Sugestões da semana:
(Os preços, meramente indicativos, correspondem a valores de mercado)

Duas Quintas branco 2019
Região: Douro
Produtor: Ramos Pinto
Castas: Rabigato (50%), Viosinho, Arinto, Gouveio e Códega
Enologia: João Luis Baptista
PVP: €11,90
Marca já clássica da região, junta uvas do Bom Retiro e da Ervamoira. A grande consistência de qualidade faz dele uma aposta sempre segura.
Dica: a aposta vai sempre para a fruta madura mas com uma excelente frescura ácida que o mantém num registo muito atractivo. Perfeito companheiro da mesa.

Kopke Winemaker’s Collection Reserva rosé 2019
Região: Douro
Produtor: Sogevinus
Casta: Tinto Cão
Enologia: Ricardo Macedo
PVP: €20
Segunda edição deste rosé, desta vez com uma casta antiga mas com pouco protagonismo na região. Produção limitada de 2541 garrafas.
Dica: moderno no estilo, leve na cor, delicado no sabor, com boa complexidade de fruta e notas de tisanas mas os 13% de álcool apontam mais para a mesa do que para a esplanada.
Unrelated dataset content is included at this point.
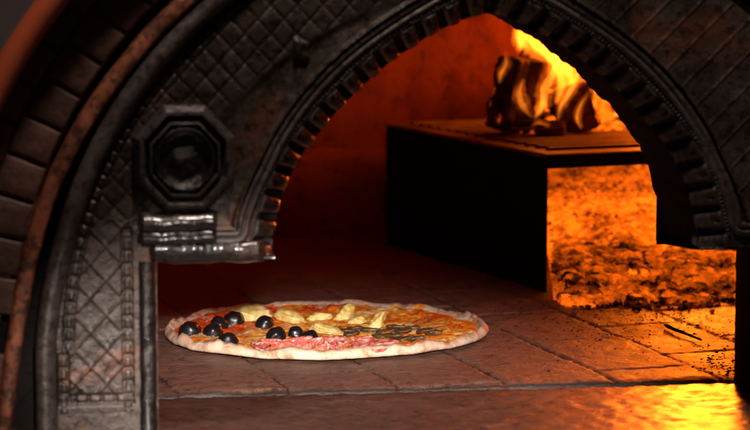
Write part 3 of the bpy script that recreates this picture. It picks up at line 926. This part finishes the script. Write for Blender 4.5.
def mat_arti():
    n = NT('artichoke_flesh'); a = n.noise(75, 6, .75, scale3=(1, 1, .5), dist=.6); b = n.noise(160, 4)
    st_ = n.noise(38, 5, .7, dist=.8)
    col = n.ramp(a, [(.32, (.46, .22, .04)), (.42, (.68, .46, .11)), (.52, (.80, .62, .22)), (.68, (.86, .76, .42))])
    col = n.mix(n.ramp(st_, [(.50, 0), (.62, .8)]), col, (.72, .30, .05))
    return n.set(col, .42, 0, n.bump(b, .5, .0015), .5, Subsurface_Weight=.25, Subsurface_Scale=.006)
M['arti'] = mat_arti()
def mat_ham():
    n = NT('cooked_ham'); a = n.noise(95, 6, .75, dist=.8); b = n.noise(200, 4)
    col = n.ramp(a, [(.34, (.42, .030, .020)), (.46, (.68, .12, .085)), (.56, (.82, .34, .27)), (.64, (.90, .70, .58))])
    return n.set(col, .30, 0, n.bump(a, .8, .003), .6, Subsurface_Weight=.1, Subsurface_Scale=.003)
M['ham'] = mat_ham()
def mat_mush():
    n = NT('mushroom_slice'); a = n.noise(90, 5, .65)
    return n.set(n.ramp(a, [(.3, (.045, .022, .009)), (.55, (.11, .058, .024)), (.75, (.36, .22, .10))]), .35, 0, n.bump(a, .6, .002), .55)
M['mush'] = mat_mush()
def leafy(name, px, py, L_, W_, H_, az, tilt, mat, sd, lift=0., curl=.3):
    """a curled, thick scrap: petal shaped"""
    p = on_pizza(px, py); nu, nv = 22, 16; T = []; B = []
    rot = az+YAW*-1
    ca, sa = math.cos(rot), math.sin(rot)
    for i in range(nu+1):
        for j in range(nv+1):
            u = i/nu*2-1; v = j/nv*2-1
            w = (1-abs(u)**2.6)**.5 if abs(u) < 1 else 0
            w *= (1-.25*u)
            edge = max(abs(u), abs(v))
            x = u*L_/2*(1+.10*N3(v*2+sd, u)); y = v*w*W_/2*(1+.22*N3(u*3+sd, v*1.2, 3))
            z = H_*curl*(v*v-.4)*(1 if w > .2 else .5)+H_*.5*N3(u*1.8+sd, v*1.8, 8)+u*tilt*L_/2
            th = .5*H_*max(0, 1-edge**4)+.0004
            X = p.x+x*ca-y*sa; Y = p.y+x*sa+y*ca
            T.append((X, Y, p.z+lift+z+th)); B.append((X, Y, p.z+lift+z-th))
    n = (nu+1)*(nv+1); F = gridfaces(nu+1, nv+1)+[[q+n for q in f[::-1]] for f in gridfaces(nu+1, nv+1)]
    ring = [i*(nv+1) for i in range(nu+1)]+[nu*(nv+1)+j for j in range(1, nv+1)]+[i*(nv+1)+nv for i in range(nu-1, -1, -1)]+[j for j in range(nv-1, 0, -1)]
    K = len(ring)
    for k in range(K): a, b = ring[k], ring[(k+1) % K]; F.append([a, b, b+n, a+n])
    return fixn(mk(name, T+B, F, mat, pizza, loc=tuple(p)))
def chunk(name, px, py, sx, sy_, sz, az, mat, sd, lean=0.):
    """quarter of an artichoke heart: blocky, faceted, with overlapping leaf edges"""
    p = on_pizza(px, py); P = []; bv2, bf2 = ico(4); ca, sa = math.cos(az-YAW), math.sin(az-YAW)
    planes = []
    rr = random.Random(sd)
    for k in range(9):
        a = k*2*PI/9+rr.uniform(-.3, .3); e = rr.uniform(-.1, .9)
        planes.append((Vector((math.cos(a)*math.cos(e), math.sin(a)*math.cos(e), math.sin(e))), rr.uniform(.62, .92)))
    for v_ in bv2:
        d = Vector(v_); rad = 1.0
        for nn, dd in planes:
            c = d.dot(nn)
            if c > 0: rad = min(rad, dd/c)
        rad *= 1+.05*math.sin(d.z*16+d.x*5+sd)+.10*N3(d.x*2.4+sd, d.y*2.4, d.z*2.4)+.05*N3(d.x*7+sd, d.y*7, d.z*7)
        x, y, z = d*rad
        z = max(-.12, z)
        X = (x+lean*z)*sx; Y = y*sy_; Z = (z+.12)*sz+.25*sz*x*lean
        P.append((p.x+X*ca-Y*sa, p.y+X*sa+Y*ca, p.z+max(-.001, Z)))
    return fixn(mk(name, P, bf2, mat, pizza, loc=tuple(p)))
chunk('artichoke_wedge', 249, 318, .024, .016, .0135, .1, M['arti'], 1.0, .25)
chunk('artichoke_wedge', 292, 319, .019, .013, .0100, -.5, M['arti'], 4.0, -.5)
chunk('artichoke_wedge', 344, 316, .0125, .010, .0140, .5, M['arti'], 7.0, .30)
chunk('artichoke_wedge', 375, 325, .0110, .010, .0150, -.3, M['arti'], 9.0, .6)
chunk('artichoke_wedge', 328, 330, .021, .011, .0070, -.45, M['arti'], 12.0, -.4)
chunk('artichoke_wedge', 318, 317, .016, .010, .0075, .1, M['arti'], 15.0, .3)
chunk('artichoke_wedge', 358, 322, .011, .008, .0060, .3, M['arti'], 18.0, .3)
rs = random.Random(3)
HAM = [(262, 349), (272, 343), (285, 346), (297, 340), (300, 350), (312, 345), (322, 341), (326, 350), (338, 344), (345, 351), (352, 341), (362, 347), (372, 343), (378, 351), (385, 346), (316, 353), (290, 353), (334, 337), (366, 338)]
for i, (px, py) in enumerate(HAM):
    leafy('ham_scrap', px+rs.uniform(-2, 2), 345+(py-345)*.8+rs.uniform(-1, 1), rs.uniform(.018, .034), rs.uniform(.010, .018), rs.uniform(.0020, .0036), rs.uniform(-1.3, 1.3), rs.uniform(-.15, .28), M['ham'], i*5.3, rs.uniform(.0, .0022), rs.uniform(.5, 1.8))
MUS = [(344, 329), (356, 326), (352, 333), (388, 329), (396, 326), (404, 331), (392, 335), (410, 327), (426, 331), (434, 334), (400, 338), (416, 338), (380, 334), (368, 328)]
for i, (px, py) in enumerate(MUS):
    leafy('mushroom_slice', px, py+1, rs.uniform(.016, .026), rs.uniform(.010, .015), rs.uniform(.0018, .0028), rs.uniform(-.7, .7), rs.uniform(.0, .14), M['mush'], i*3.1+50, .0022, rs.uniform(.3, .9))

# ================================================================ LIGHT, CAMERA
def lamp(name, ty, loc, energy, color, tgt=None, **k):
    d = bpy.data.lights.new(name, ty); d.energy = energy; d.color = color
    for a, v_ in k.items(): setattr(d, a, v_)
    o = bpy.data.objects.new(name, d); C.objects.link(o); o.location = loc
    if tgt is not None: o.rotation_euler = (Vector(tgt)-Vector(loc)).to_track_quat('-Z', 'Y').to_euler()
    return o
kx, ky = c2w(.04, .30)
ax, ay = c2w(-.04, 2.15)
k_ = lamp('key_lamp', 'SPOT', (kx, ky, .53), 395, (1, .89, .82), (ax, ay, 0), spot_size=math.radians(8.7), spot_blend=1.0, shadow_soft_size=.04)
k_.scale = (2.25, 1, 1)
lamp('overhead_lamp', 'AREA', (-.02, -.40, 1.25), 9, (1, .83, .74), (-.03, .0, .2), size=.11)
hx, hy = c2w(.40, 3.08)
lamp('fire_glow', 'POINT', (hx, hy, .262), 8, (1, .17, .008), shadow_soft_size=.06)
hx, hy = c2w(.411, 3.03)
lamp('ember_glow', 'POINT', (hx, hy, .100), 12, (1, .18, .008), shadow_soft_size=.045)
w = bpy.data.worlds.new('World'); S.world = w; w.use_nodes = True
w.node_tree.nodes['Background'].inputs[0].default_value = (.9, .55, .45, 1); w.node_tree.nodes['Background'].inputs[1].default_value = .016
cam = bpy.data.cameras.new('camera'); co = bpy.data.objects.new('camera', cam); C.objects.link(co)
co.location = CAM; co.rotation_euler = (PI/2-PIT, 0, -YAW)
cam.sensor_width = 36; cam.lens = FPX*36/750; cam.clip_end = 60; cam.clip_start = .05
cam.dof.use_dof = True; cam.dof.focus_distance = 2.36; cam.dof.aperture_fstop = 7.5
S.camera = co
S.view_settings.view_transform = 'Standard'; S.view_settings.look = 'None'; S.view_settings.exposure = 0; S.view_settings.gamma = 1
S.render.resolution_x = 1024; S.render.resolution_y = 587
Apresentação cuidada.

Quinta do Crasto Vinhas Velhas tinto 2017
Região: Douro
Produtor: Quinta do Crasto
Castas: entre 25 a 30 castas misturadas na vinha
Enologia: Manuel Lobo
PVP: €28,89
A quinta fica no Cima Corgo entre a Régua e o Pinhão. Daqui saem também alguns dos mais famosos e caros vinhos da região. Deste tinto pode mesmo dizer-se que difícil é não gostar!
Dica: concentração, intensidade de fruta, boa madeira, aqui há de tudo mas em grande proporção. Um prazer, polivalente à mesa.